I just had an epiphany about myself...just now. I realized why I choose to not form such a strong attachment with people. Yes, there are some that I'm extremely close to but...hmm this is difficult to explain.
I've been accused of throwing people to the wayside simply because I don't hang out with them as often as I used to. Thing is, I hang out with people that are in close proximity to me meaning if I live with someone yeah chances are I'm going to hang with them a lot but that doesn't mean you're a backup friend or anything. That's just how I've always been. I'm either hanging out by myself or with whomever is closes to me. Since that is my mentality I've lost some friends to that but c'est la vie. I'm not going to try to force someone to stay in my life if they don't want to be anymore.
So, I realized why I think the way I do. I've been this way since I was kid because my thinking changed at such a young age. One of my best friend's moved away when I was in the second grade. Yeah, it sucked but I adapted fast and sure we wrote to each other but I hardly saw her. Her mom was very protective of her and never let her spend the night at anyone's house. I made new best friends and then I ended up moving at the end of my 6th grade year. Once I moved, I noticed I fought hard to stay in the lives of my old friends and to me, they just didn't care. I had them spend the night or we hung out every week but to be honest I knew they were trying to move on without me even though I tried to still be there.
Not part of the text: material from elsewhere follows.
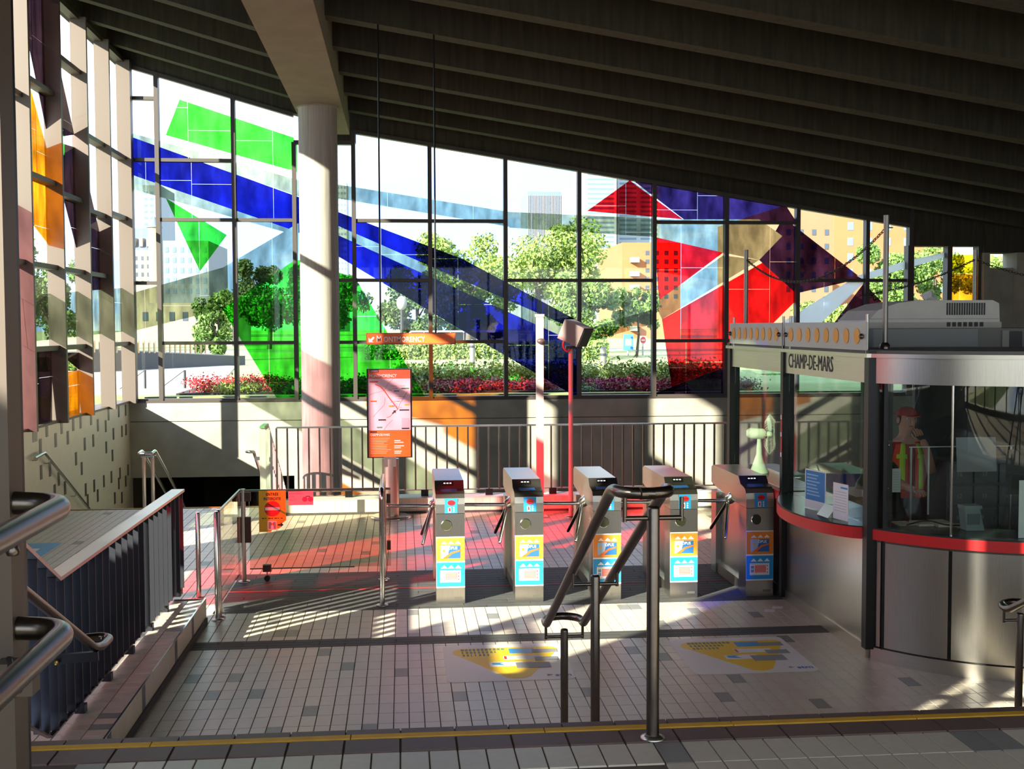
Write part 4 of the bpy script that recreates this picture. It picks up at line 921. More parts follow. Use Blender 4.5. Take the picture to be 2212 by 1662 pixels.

That's why I think the way I do I suppose. Why I don't form such bonds with people because I know they won't fight to keep me in their life. Now, I just go with the flow and ride everything out. You don't want to be my friend anymore? Ok, I wish you all the best in life just don't burn the bridge leading to my door or you can't come back. The people I'm close with aren't needy with me, they think the way I do I suppose. Sure, I love you to pieces and I'll always be there for you and yeah I don't have to talk to every single day and hang out with you every single moment of my life. We don't feel threatened with each other. I feel like I'm talking in circles and contradicting myself....Oh well.
I noticed that my dreams are drastically different when the light is upon me than when my blinds are closed and it's dark in my room. For the past week, my dreams have been terrifying me but not enough that I would deem it a nightmare just they've gotten my heart racing rapidly. It's not longer just a man coming after me but a group of people that I feel I've seen before probably from previous dreams and I have no powers whatsoever and that is odd because I can always fly in every dream I've ever had. I don't know...just had to write this down somewhere.